→ **What is required**
Reproduce nothing but the lines from the start of the material through the line that includes "from mathutils import Vector, Matrix", both ends included, and omit every picture.

→ **Data**
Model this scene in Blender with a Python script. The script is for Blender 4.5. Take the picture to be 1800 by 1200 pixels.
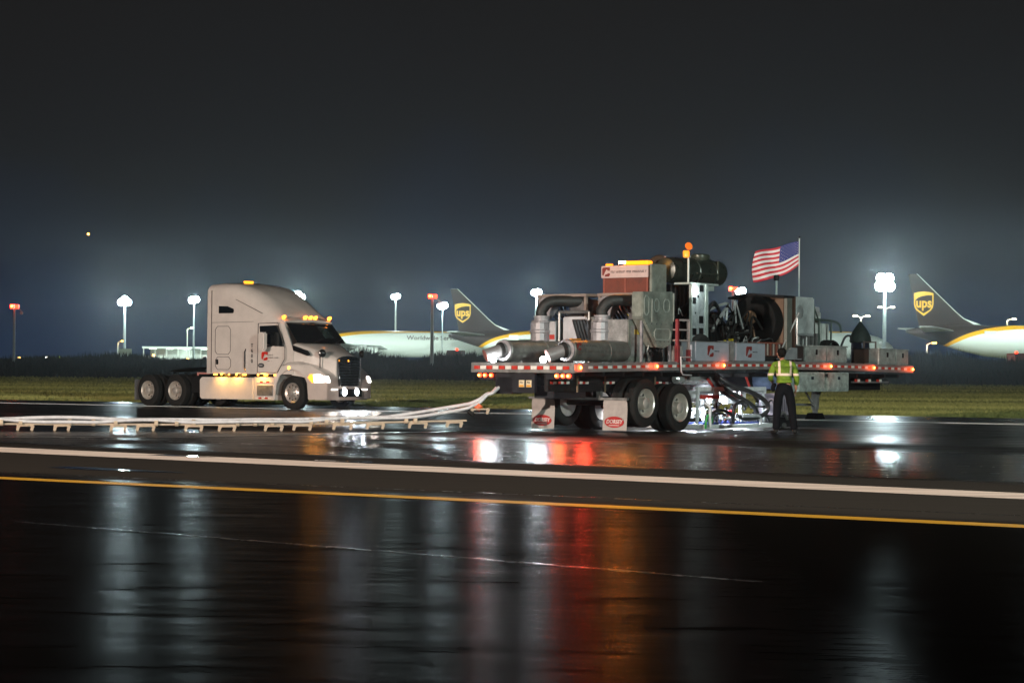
import bpy, bmesh, math, random
from math import sin, cos, pi, radians, sqrt, exp
from mathutils import Vector, Matrix

random.seed(7)
for o in list(bpy.data.objects):
    bpy.data.objects.remove(o)
scene = bpy.context.scene
COL = scene.collection

# ------------------------------------------------------------------ camera
F_PX, PITCH, ROLL, CAM_H = 3800.0, 0.0133, 0.0085, 1.255
cam_data = bpy.data.cameras.new('camera')
cam_data.sensor_width = 36.0
cam_data.lens = 36.0 * F_PX / 1800.0
cam_data.clip_start = 0.1
cam_data.clip_end = 6000.0
cam = bpy.data.objects.new('camera', cam_data)
COL.objects.link(cam)
cam.matrix_world = (Matrix.Translation((0, 0, CAM_H)) @ Matrix.Rotation(pi / 2 + PITCH, 4, 'X')
                    @ Matrix.Rotation(ROLL, 4, 'Z'))
scene.camera = cam

# ------------------------------------------------------------------ world: night sky lit by the airport
world = bpy.data.worlds.new('World')
scene.world = world
world.use_nodes = True
wn = world.node_tree
wn.nodes.clear()
def wnode(t): return wn.nodes.new(t)
w_out = wnode('ShaderNodeOutputWorld'); w_bg = wnode('ShaderNodeBackground')
w_tc = wnode('ShaderNodeTexCoord'); w_sep = wnode('ShaderNodeSeparateXYZ'); w_ramp = wnode('ShaderNodeValToRGB')
w_noise = wnode('ShaderNodeTexNoise'); w_noise.inputs['Scale'].default_value = 7.0
w_noise.inputs['Detail'].default_value = 6.0
w_mul = wnode('ShaderNodeMath'); w_mul.operation = 'MULTIPLY_ADD'
w_mul.inputs[1].default_value = 0.16; w_mul.inputs[2].default_value = -0.08
w_add = wnode('ShaderNodeMath'); w_add.operation = 'ADD'
w_mr = wnode('ShaderNodeMath'); w_mr.operation = 'MULTIPLY'; w_mr.inputs[1].default_value = 4.0
L_ = wn.links.new
L_(w_tc.outputs['Generated'], w_sep.inputs[0]); L_(w_tc.outputs['Generated'], w_noise.inputs['Vector'])
L_(w_noise.outputs['Fac'], w_mul.inputs[0]); L_(w_sep.outputs['Z'], w_add.inputs[0]); L_(w_mul.outputs[0], w_add.inputs[1])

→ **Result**
Model this scene in Blender with a Python script. The script is for Blender 4.5. Take the picture to be 1800 by 1200 pixels.
import bpy, bmesh, math, random
from math import sin, cos, pi, radians, sqrt, exp
from mathutils import Vector, Matrix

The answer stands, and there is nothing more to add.